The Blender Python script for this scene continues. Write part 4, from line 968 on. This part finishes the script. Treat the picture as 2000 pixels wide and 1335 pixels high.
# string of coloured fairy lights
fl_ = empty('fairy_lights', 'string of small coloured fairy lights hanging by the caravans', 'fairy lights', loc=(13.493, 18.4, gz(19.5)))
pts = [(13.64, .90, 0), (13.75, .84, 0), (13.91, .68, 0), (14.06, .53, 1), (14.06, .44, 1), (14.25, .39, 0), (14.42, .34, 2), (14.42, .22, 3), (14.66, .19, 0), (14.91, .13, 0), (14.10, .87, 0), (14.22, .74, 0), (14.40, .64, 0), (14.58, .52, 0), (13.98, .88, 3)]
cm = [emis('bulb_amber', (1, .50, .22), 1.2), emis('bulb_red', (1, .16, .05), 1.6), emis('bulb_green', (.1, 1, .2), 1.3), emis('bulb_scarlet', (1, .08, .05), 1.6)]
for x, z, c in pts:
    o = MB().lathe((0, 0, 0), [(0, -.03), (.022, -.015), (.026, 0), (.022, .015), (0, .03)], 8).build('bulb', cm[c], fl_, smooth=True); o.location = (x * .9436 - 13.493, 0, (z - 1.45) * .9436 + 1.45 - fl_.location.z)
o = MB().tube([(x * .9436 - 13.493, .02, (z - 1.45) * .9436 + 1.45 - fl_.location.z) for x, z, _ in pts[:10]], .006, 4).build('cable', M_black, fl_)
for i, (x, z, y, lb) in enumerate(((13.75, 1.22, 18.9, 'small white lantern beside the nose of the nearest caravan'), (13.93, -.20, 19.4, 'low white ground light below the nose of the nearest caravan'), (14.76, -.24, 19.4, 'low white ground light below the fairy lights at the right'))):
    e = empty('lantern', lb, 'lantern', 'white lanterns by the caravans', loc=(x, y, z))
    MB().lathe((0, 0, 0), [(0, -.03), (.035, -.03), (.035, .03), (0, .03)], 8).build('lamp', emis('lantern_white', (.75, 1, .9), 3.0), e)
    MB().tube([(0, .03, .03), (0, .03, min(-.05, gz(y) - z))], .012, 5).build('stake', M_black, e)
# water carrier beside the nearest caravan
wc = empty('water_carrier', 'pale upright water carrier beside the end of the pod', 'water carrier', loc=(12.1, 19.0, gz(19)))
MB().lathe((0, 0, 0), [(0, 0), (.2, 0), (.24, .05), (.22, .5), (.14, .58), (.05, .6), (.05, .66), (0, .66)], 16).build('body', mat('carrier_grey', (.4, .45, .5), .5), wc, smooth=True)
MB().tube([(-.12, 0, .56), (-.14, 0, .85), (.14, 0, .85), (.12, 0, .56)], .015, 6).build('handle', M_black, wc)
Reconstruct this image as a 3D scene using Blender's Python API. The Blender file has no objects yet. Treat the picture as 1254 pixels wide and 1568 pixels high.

☆ ☆ ☆ ☆ ☆

**Problem statement**
Go through the records above, find every line with the word "Treat", and list those lines.

**Answer to the exercise**
The Blender Python script for this scene continues. Write part 4, from line 968 on. This part finishes the script. Treat the picture as 2000 pixels wide and 1335 pixels high.
Reconstruct this image as a 3D scene using Blender's Python API. The Blender file has no objects yet. Treat the picture as 1254 pixels wide and 1568 pixels high.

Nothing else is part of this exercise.